Mais il n’y a pas de développement possible sans un cadre général dans lequel s’inscrire. Il est indispensable que la Région fixe des objectifs, des stratégies et pour fixer ces objectifs, ces stratégies, elle doit avoir la capacité de se projeter dans le futur. A ce stade, je ne crois pas que le SDER soit vraiment un projet de développement à dix ans. Ce dont la Wallonie a le plus besoin, c'est d'une cohérence, et c'est au niveau wallon que la cohérence peut se faire, pas à un échelon infrawallon. On ne fait pas non plus du développement local à n'importe quelle échelle. Il faut un minimum d'acteurs. Il faut un minimum de moyens. Il faut du professionnalisme. Il serait intéressant de réfléchir à quelle est la masse critique nécessaire pour intervenir efficacement.

Quatrièmement, la Région wallonne ne souffre pas d'un déficit d'initiatives locales. Bien au contraire, il y en a des multiples à l'échelle de toutes les communes pratiquement. Ce qui manque bien entendu, ce sont les interrelations, c’est la mise en réseau. Je crois vraiment que c'est là que l'on peut agir. Et c'est pour là qu'il faut des éléments fédérateurs.

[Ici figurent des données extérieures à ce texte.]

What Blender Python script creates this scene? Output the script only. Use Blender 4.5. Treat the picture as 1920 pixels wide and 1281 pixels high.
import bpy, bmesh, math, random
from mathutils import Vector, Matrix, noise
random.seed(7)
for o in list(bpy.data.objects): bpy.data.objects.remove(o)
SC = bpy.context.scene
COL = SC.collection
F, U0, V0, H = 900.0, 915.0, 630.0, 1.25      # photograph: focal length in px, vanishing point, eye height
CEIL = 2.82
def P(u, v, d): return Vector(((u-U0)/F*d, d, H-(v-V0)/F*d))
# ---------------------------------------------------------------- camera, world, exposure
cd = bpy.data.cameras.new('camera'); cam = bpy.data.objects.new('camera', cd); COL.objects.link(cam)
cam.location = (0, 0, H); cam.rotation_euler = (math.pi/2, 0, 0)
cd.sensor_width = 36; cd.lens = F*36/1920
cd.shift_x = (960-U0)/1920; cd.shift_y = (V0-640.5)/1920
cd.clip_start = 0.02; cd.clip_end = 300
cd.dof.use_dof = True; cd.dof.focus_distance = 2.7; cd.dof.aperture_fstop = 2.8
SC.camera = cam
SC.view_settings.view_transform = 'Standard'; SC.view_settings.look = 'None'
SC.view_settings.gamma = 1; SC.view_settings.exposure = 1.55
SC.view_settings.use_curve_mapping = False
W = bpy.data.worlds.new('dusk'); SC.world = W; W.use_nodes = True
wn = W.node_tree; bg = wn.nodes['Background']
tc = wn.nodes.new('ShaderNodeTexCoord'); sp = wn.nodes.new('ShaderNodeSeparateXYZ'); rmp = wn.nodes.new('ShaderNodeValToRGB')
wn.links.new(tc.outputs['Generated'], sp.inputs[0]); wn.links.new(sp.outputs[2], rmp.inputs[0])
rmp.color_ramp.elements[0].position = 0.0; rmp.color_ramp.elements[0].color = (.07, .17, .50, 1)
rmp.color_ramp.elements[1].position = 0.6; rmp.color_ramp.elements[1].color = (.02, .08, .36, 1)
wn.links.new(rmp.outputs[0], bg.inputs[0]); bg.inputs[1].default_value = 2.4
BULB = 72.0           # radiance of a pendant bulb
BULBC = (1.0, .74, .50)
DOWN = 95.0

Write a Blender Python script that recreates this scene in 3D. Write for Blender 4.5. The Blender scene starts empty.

Enfin, dernière remarque. Je pense qu'on ne peut pas fonctionner sans des espaces, pays, communautés urbaines, ou autres, qui sont des espaces de solidarité territoriale. Si on ne fonctionne qu'avec des espaces à géométrie variable, on n'arrivera pas à la finalité du développement territorial qui est, justement, de créer des synergies entre tous les éléments du système. Nous devons réfléchir à la meilleure échelle spatiale pour ce développement territorial. Je ne pense pas qu’il se fonde sur des institutions existantes, mais plutôt sur une cohérence socio-économique et sur un vécu commun. Il n’y a pas de projet si les gens pour qui il est conçu ne veulent pas le mettre en œuvre ensemble. Donc, il faut faire émerger, par des processus très démocratiques, ces espaces de solidarité et je crois qu'ils sont indispensables sur le plan du développement territorial.

 

La contractualisation n’est pas simple à instaurer. Elle comporte plus de forces que de faiblesses et elle est porteuse de progrès. Mais elle sera essentiellement ce que son élaboration progressive en fera, ce que l'évaluation en fera, ce que les sanctions en feront et surtout, elle dépendra du poids et de l'engagement des acteurs. Je crois que les expériences françaises décrites plus haut évoquaient très justement les difficultés des contrats et leurs opportunités.